--- BEGIN Dataset content ---
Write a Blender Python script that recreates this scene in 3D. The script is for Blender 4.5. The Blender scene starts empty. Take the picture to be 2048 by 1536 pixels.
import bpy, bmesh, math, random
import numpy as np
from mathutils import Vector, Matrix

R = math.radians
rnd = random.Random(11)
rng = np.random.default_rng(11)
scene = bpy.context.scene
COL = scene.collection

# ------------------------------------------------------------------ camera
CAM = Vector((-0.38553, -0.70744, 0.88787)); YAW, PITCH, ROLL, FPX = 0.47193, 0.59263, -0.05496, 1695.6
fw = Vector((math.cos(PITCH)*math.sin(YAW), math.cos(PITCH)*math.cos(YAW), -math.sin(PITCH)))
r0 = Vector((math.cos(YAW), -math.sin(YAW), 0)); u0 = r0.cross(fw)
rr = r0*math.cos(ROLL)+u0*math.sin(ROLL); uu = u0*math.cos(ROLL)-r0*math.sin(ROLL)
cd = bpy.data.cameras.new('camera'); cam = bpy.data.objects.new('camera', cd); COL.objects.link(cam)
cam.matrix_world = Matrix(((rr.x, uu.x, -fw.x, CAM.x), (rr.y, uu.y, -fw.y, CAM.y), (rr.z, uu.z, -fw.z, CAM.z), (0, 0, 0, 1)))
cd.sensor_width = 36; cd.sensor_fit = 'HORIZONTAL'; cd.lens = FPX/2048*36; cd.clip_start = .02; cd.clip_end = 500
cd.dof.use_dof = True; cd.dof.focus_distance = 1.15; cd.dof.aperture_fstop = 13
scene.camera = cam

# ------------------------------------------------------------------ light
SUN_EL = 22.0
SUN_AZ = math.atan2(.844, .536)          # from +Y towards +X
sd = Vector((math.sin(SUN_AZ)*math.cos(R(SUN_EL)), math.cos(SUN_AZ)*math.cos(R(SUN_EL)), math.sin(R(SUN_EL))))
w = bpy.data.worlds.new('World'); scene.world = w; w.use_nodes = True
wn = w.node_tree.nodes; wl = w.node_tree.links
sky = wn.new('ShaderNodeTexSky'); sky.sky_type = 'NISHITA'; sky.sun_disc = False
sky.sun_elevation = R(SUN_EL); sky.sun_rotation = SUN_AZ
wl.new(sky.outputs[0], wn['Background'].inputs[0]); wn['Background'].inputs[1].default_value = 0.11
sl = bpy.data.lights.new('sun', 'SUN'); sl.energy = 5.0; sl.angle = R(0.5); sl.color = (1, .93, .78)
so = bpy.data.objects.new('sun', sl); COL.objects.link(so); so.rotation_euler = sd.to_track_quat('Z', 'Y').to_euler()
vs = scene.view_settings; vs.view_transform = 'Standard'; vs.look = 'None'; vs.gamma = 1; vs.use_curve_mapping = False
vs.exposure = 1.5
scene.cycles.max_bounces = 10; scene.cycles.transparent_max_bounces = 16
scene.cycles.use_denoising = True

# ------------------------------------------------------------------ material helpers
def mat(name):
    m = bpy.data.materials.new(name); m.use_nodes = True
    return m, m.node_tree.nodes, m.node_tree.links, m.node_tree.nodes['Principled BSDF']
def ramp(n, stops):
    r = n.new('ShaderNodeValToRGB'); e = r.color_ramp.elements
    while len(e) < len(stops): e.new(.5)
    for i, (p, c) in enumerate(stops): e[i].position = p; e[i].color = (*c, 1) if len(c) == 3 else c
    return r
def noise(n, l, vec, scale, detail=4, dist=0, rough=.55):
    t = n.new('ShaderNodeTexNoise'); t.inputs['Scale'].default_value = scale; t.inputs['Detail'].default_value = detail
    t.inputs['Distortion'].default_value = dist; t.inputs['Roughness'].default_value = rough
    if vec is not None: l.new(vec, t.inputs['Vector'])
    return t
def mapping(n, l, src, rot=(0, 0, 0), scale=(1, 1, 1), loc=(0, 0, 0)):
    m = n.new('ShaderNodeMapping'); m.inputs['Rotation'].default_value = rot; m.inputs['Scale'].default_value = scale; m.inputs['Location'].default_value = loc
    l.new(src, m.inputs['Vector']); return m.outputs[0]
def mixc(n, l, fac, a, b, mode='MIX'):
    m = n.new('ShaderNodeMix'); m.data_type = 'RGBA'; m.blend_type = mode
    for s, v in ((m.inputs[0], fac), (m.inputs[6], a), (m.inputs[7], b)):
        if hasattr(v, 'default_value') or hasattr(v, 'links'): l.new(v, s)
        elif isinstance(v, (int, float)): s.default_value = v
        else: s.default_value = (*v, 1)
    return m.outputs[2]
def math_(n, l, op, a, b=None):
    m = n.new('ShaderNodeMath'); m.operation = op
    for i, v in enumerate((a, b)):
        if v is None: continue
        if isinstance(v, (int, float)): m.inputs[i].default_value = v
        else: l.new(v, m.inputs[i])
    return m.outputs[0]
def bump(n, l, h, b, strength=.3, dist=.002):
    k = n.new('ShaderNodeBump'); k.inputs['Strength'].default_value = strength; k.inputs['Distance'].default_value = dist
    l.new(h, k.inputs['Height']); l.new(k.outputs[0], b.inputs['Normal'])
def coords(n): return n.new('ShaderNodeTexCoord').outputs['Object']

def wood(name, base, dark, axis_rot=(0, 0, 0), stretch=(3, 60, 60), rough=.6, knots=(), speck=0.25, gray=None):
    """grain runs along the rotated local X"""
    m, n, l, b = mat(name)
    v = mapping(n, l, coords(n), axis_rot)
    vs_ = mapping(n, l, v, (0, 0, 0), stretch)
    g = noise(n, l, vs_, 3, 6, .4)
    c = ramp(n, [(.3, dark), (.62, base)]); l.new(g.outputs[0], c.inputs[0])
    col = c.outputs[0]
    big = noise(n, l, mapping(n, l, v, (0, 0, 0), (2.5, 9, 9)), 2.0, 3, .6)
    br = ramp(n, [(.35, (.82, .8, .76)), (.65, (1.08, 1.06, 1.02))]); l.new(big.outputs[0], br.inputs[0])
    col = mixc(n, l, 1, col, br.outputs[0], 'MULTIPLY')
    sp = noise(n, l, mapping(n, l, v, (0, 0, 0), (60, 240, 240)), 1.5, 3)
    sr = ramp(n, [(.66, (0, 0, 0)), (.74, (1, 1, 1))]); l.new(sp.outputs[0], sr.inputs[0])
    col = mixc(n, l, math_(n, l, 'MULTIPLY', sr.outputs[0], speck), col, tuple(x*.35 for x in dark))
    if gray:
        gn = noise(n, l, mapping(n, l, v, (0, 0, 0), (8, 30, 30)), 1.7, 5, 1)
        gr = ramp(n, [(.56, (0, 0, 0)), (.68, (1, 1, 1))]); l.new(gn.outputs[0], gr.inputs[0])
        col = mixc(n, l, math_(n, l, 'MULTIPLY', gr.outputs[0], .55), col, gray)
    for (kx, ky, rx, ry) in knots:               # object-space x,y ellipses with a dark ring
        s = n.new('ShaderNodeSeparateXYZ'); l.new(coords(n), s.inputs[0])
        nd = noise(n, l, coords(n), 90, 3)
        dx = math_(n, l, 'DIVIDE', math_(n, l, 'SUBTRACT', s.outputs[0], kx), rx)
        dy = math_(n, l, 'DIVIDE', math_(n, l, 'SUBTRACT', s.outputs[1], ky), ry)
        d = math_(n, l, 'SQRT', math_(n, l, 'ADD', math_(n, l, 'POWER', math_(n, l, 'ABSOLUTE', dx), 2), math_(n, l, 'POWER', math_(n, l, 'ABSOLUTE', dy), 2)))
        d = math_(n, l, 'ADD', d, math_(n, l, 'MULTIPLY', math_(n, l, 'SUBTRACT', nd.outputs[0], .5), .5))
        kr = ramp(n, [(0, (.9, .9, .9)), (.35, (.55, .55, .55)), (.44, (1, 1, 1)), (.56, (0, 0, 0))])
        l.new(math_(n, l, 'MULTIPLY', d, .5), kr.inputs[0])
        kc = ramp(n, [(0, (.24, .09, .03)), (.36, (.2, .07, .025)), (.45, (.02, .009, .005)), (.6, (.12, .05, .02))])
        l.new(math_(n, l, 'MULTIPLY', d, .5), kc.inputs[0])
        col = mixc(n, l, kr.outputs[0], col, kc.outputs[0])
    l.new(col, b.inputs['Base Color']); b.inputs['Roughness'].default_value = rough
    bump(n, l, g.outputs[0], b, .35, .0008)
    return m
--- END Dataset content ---
**Stated task**
Repeat exactly, please, each line from the beginning of the data through the line with "scene.camera = cam" in it, and only those lines.

**Correct answer**
Write a Blender Python script that recreates this scene in 3D. The script is for Blender 4.5. The Blender scene starts empty. Take the picture to be 2048 by 1536 pixels.
import bpy, bmesh, math, random
import numpy as np
from mathutils import Vector, Matrix

R = math.radians
rnd = random.Random(11)
rng = np.random.default_rng(11)
scene = bpy.context.scene
COL = scene.collection

# ------------------------------------------------------------------ camera
CAM = Vector((-0.38553, -0.70744, 0.88787)); YAW, PITCH, ROLL, FPX = 0.47193, 0.59263, -0.05496, 1695.6
fw = Vector((math.cos(PITCH)*math.sin(YAW), math.cos(PITCH)*math.cos(YAW), -math.sin(PITCH)))
r0 = Vector((math.cos(YAW), -math.sin(YAW), 0)); u0 = r0.cross(fw)
rr = r0*math.cos(ROLL)+u0*math.sin(ROLL); uu = u0*math.cos(ROLL)-r0*math.sin(ROLL)
cd = bpy.data.cameras.new('camera'); cam = bpy.data.objects.new('camera', cd); COL.objects.link(cam)
cam.matrix_world = Matrix(((rr.x, uu.x, -fw.x, CAM.x), (rr.y, uu.y, -fw.y, CAM.y), (rr.z, uu.z, -fw.z, CAM.z), (0, 0, 0, 1)))
cd.sensor_width = 36; cd.sensor_fit = 'HORIZONTAL'; cd.lens = FPX/2048*36; cd.clip_start = .02; cd.clip_end = 500
cd.dof.use_dof = True; cd.dof.focus_distance = 1.15; cd.dof.aperture_fstop = 13
scene.camera = cam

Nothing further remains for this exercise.